Our friend Fuji, from the Aozasa ridge.

The blue is special. Because when you have that clear azure sky, the yellows, oranges, and reds under it, are going to be all the more special.

You guys know that I like the way those local folk singers, Shizuoka Duo, put it:

I feel the love coming through the blue . . . uh-huh,

I feel the warm glow of the orange . . . uh-huh.

Yep, the orange under the blue is something special, full of energy and love.

Energy and love? That might be redundant.

Persimmon dreams are there for us all the year round, but it’s really hard not to have persimmon dreams in November.

Along the Aozasa ridge, the light, the gold leaves of the beech, the blue.

Along the Aozasa ridge, the maples, the beech, the  blue.

Along the Aozasa ridge, the gold leaves of the beech.

And in the neighborhood, the love coming through the blue.

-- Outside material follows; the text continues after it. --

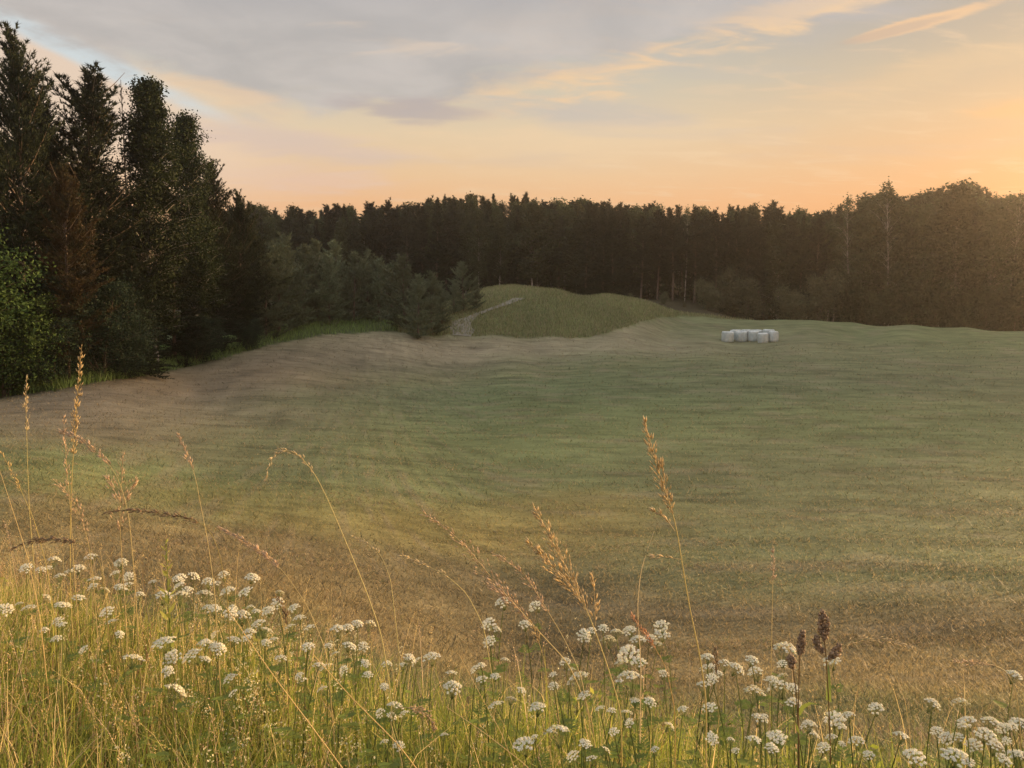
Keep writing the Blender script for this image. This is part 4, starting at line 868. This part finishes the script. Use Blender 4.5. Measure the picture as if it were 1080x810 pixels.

In the neighborhood, colorful persimmon dreams.

On the Bara-no-dan ridge, fall colors and the blue.

When you see a Hearty Hiker stand before this sight, and raise her arms to the sky, and smile bigger than the universe, then you truly understand the moral authority of blue.

In the neighborhood, the yellow of the rice—and the blue.

In the neighborhood, the greens and yellows of the rice. How sweet the light  golden grains look among them.

A deep sigh.

I’m feeling better now.

My soul has revived.

On campus, the cherry red cherry leaves.

On campus, the yellow and gold of the gingko.

And somewhere in the neighborhood, here and there, (keep your eyes peeled) . . .

. . . colorful friends doing what they can to get themselves up into that blue.

And, in November, after all the rain, everywhere . . .

. . . beautiful persimmon dreams.

The sky was so beautiful this morning, up on Yatsuyama, that I dipped down from the mountain and entered the grounds of Gokoku Shrine, so that I could toss a hundred-yen coin into the box—and express my gratitude for the color, for the love that lives in it.

And it just happened that today was Shichi-go-san—the Seven-five-three celebration. Boys celebrate becoming five, and girls celebrate becoming three or seven.

Where did they get the idea for all those colors? How happy do you think they feel in them?